◆ WORK TO DO: Your task is to give the listing below back word for word, pictures excluded.

[Source records]
==================================================

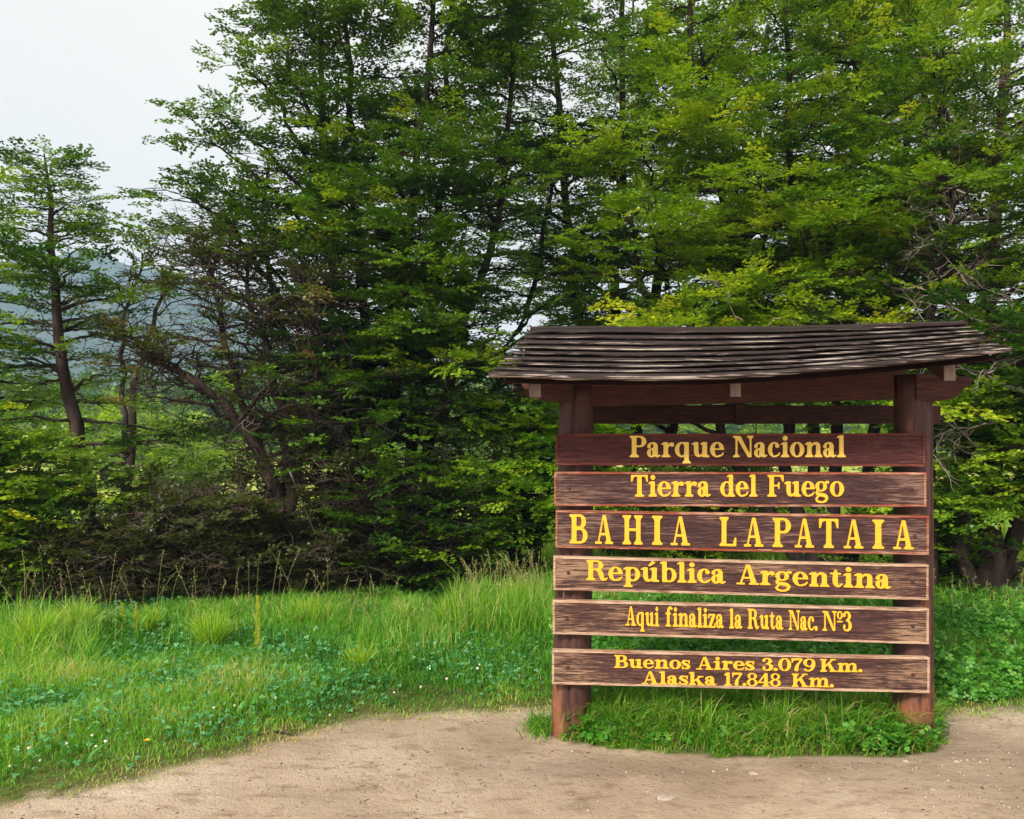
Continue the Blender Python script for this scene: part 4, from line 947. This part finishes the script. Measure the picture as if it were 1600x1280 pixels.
def blades(X, Y, Hh, Wd, tone, lean=.45, dirx=None, z=None, rng=gr):
    """tapered bent strips: vertices, [quads, tris], tone per face"""
    n = len(X); a = rng.uniform(-np.pi, np.pi, n) if dirx is None else dirx+rng.normal(0, .6, n)
    ln = np.abs(rng.normal(lean, .28, n)); dx, dy = np.cos(a), np.sin(a); z0 = gz(X, Y)-.004 if z is None else z
    b = rng.uniform(-np.pi, np.pi, n); wx, wy = np.cos(b)*Wd*.5, np.sin(b)*Wd*.5
    rows = []
    for f, w in ((0, .8), (.38, 1), (.74, .7), (1, 0)):
        k = ln*f**1.8; x = X+dx*Hh*k; y = Y+dy*Hh*k; zz = z0+Hh*f*(1-.38*k*f)
        if w: rows += [np.stack([x-wx*w, y-wy*w, zz], -1), np.stack([x+wx*w, y+wy*w, zz], -1)]
        else: rows += [np.stack([x, y, zz], -1)]
    V = np.stack(rows, 1).reshape(-1, 3); o = (np.arange(n)*7)[:, None]
    Q = np.concatenate([o+np.array([[0, 1, 3, 2]]), o+np.array([[2, 3, 5, 4]])]); Tt = o+np.array([[4, 5, 6]])
    return V, Q, Tt, np.concatenate([tone, tone, tone])
def grass_obj(name, X, Y, Hh, Wd, tone, mat, parent=None, origin=(0, 0, 0), **k):
    V, Q, Tt, tn = blades(X, Y, Hh, Wd, np.clip(tone, 0, 1), **k)
    return mesh_np(name, V-np.asarray(origin), [Q, Tt], [mat], parent, attrs={'tone': ('FACE', tn)})
def in_view(X, Y, m=.35): return np.abs(X) < Y*.635+m
# lawn
n = 420000; X = gr.uniform(-6.6, 6.2, n); Y = gr.uniform(3.3, 8.9, n); d = lawn_depth(X, Y)
pat = fbm(X*1.1, Y*1.1, 101); hi = fbm(X*.55+3, Y*.55, 131)
keep = in_view(X, Y) & (d > -.12) & (gr.random(n) < np.clip(.40+d*1.5, 0, 1)*np.clip(1.25-.11*(Y-4), .35, 1)*np.clip(.35+1.5*pat, .3, 1)) & ~in_poly(X, Y, ISL)
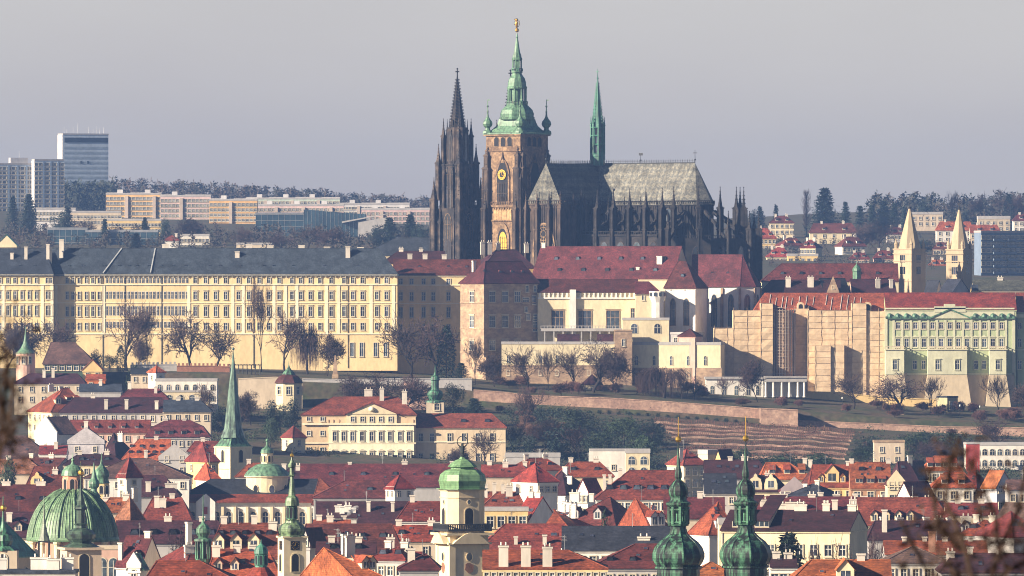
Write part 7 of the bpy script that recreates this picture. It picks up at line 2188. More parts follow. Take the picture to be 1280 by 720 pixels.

==================================================

◆ ANSWER TO THE TASK:
Continue the Blender Python script for this scene: part 4, from line 947. This part finishes the script. Measure the picture as if it were 1600x1280 pixels.
def blades(X, Y, Hh, Wd, tone, lean=.45, dirx=None, z=None, rng=gr):
    """tapered bent strips: vertices, [quads, tris], tone per face"""
    n = len(X); a = rng.uniform(-np.pi, np.pi, n) if dirx is None else dirx+rng.normal(0, .6, n)
    ln = np.abs(rng.normal(lean, .28, n)); dx, dy = np.cos(a), np.sin(a); z0 = gz(X, Y)-.004 if z is None else z
    b = rng.uniform(-np.pi, np.pi, n); wx, wy = np.cos(b)*Wd*.5, np.sin(b)*Wd*.5
    rows = []
    for f, w in ((0, .8), (.38, 1), (.74, .7), (1, 0)):
        k = ln*f**1.8; x = X+dx*Hh*k; y = Y+dy*Hh*k; zz = z0+Hh*f*(1-.38*k*f)
        if w: rows += [np.stack([x-wx*w, y-wy*w, zz], -1), np.stack([x+wx*w, y+wy*w, zz], -1)]
        else: rows += [np.stack([x, y, zz], -1)]
    V = np.stack(rows, 1).reshape(-1, 3); o = (np.arange(n)*7)[:, None]
    Q = np.concatenate([o+np.array([[0, 1, 3, 2]]), o+np.array([[2, 3, 5, 4]])]); Tt = o+np.array([[4, 5, 6]])
    return V, Q, Tt, np.concatenate([tone, tone, tone])
def grass_obj(name, X, Y, Hh, Wd, tone, mat, parent=None, origin=(0, 0, 0), **k):
    V, Q, Tt, tn = blades(X, Y, Hh, Wd, np.clip(tone, 0, 1), **k)
    return mesh_np(name, V-np.asarray(origin), [Q, Tt], [mat], parent, attrs={'tone': ('FACE', tn)})
def in_view(X, Y, m=.35): return np.abs(X) < Y*.635+m
# lawn
n = 420000; X = gr.uniform(-6.6, 6.2, n); Y = gr.uniform(3.3, 8.9, n); d = lawn_depth(X, Y)
pat = fbm(X*1.1, Y*1.1, 101); hi = fbm(X*.55+3, Y*.55, 131)
keep = in_view(X, Y) & (d > -.12) & (gr.random(n) < np.clip(.40+d*1.5, 0, 1)*np.clip(1.25-.11*(Y-4), .35, 1)*np.clip(.35+1.5*pat, .3, 1)) & ~in_poly(X, Y, ISL)
Write part 7 of the bpy script that recreates this picture. It picks up at line 2188. More parts follow. Take the picture to be 1280 by 720 pixels.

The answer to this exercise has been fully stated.